The list of outrageous statements from Microsoft exceeds even that of SCO.
Steven_Rosenber

Nov 25, 2008
12:50 PM EDT
Except for the fact that Google is in the channel right now with a very credible cloud product and Microsoft is still coding theirs ...
Sander_Marechal

Nov 25, 2008
12:54 PM EDT
s/coding/assimilating from a hostile takeover/g

There.
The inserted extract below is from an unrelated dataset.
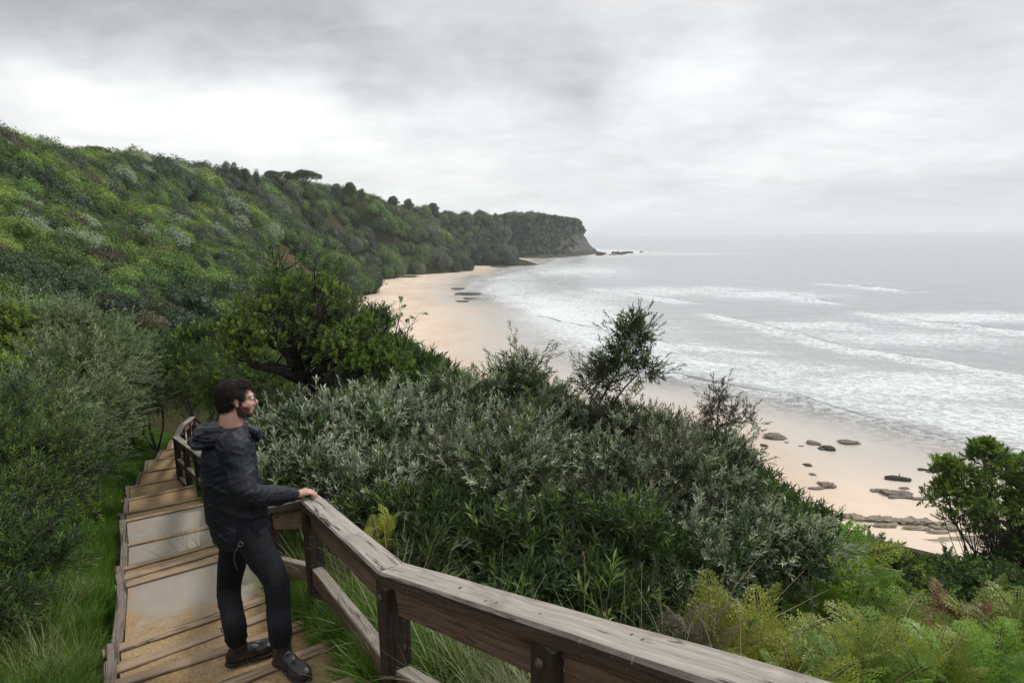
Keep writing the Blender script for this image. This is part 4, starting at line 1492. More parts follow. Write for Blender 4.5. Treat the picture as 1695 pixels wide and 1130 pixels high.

Fixed.
jacog

Nov 25, 2008
2:15 PM EDT
Well, this has not stopped Microsoft in the past... they are very good about coming into a market late with a shoddy product, and then somehow convincing the masses that theirs was the original, and that it's somehow better.
NoDough

Nov 25, 2008
3:02 PM EDT
Quoting:The list of outrageous statements from Microsoft exceeds even that of SCO.
Isn't one a subset of the other?
tracyanne

Nov 25, 2008
5:05 PM EDT
Quoting:I'll sell you an 'iPod killing' Zune.

I'll sell you a 'Playstation and Nintendo killing' Xbox.


notice anything about who's controlling the dialogue here.
Steven_Rosenber

Nov 26, 2008
2:13 PM EDT
Xbox is probably more successful than most non-OS, non-Office offerings from MS. I still doubt they've made any money off of it, but it's not in Zune territory.

What I apppreciated yesterday was being offered Silverlight no less than a half-dozen times while I was trying to figure out just where MS is in their cloud-based office-suite deployment.

I didn't bite on Silverlight, but I also couldn't find any actual MS product that allows users to create and edit documents through a browser.
tracyanne

Nov 26, 2008
4:56 PM EDT
Silverlight will be big. It makes coding high quality Flash style application almost trivial (it makes coding low quality one even easier), for anyone using Visual Studio. Which means there will be lots of Silverlight based applications media players and other fripperies on the web soon.
gus3

Nov 26, 2008
5:32 PM EDT
Quoting:It makes coding high quality Flash style application almost trivial (it makes coding low quality one even easier)
In other words, twice the crap with half the effort!
tracyanne

Nov 26, 2008
6:07 PM EDT
@gus, that about sums it up
bigg

Nov 26, 2008
6:21 PM EDT
Not knowing much about Visual Studio, and having no reason to know anything about Visual Studio, isn't it somewhat expensive? As I recall, to get the 'real' version of VS you have to pay many hundreds of dollars.

Currently the problem for MS is that everyone has the Flash Player, but few have Silverlight. That has caused companies like NBC to drop Silverlight for Flash.

Microsoft will include Silverlight as part of Windows in order to fix that problem.
tuxchick

Nov 26, 2008
6:29 PM EDT
Not only that, VS locks you into the horrid Microsoft Foundation Classes, which guarantees un-portable code.
tracyanne

Nov 26, 2008
6:36 PM EDT
Quoting:VS locks you into the horrid Microsoft Foundation Classes


I've never use MFC, and I can guarantee that all of our code is portable to Mono on Linux.

edit:use
hkwint

Nov 27, 2008
2:55 PM EDT
Quoting:> If you believe the above, I've got a bridge for sale...


Nope, sorry, but not interested in the remaining of Galloping Gertie.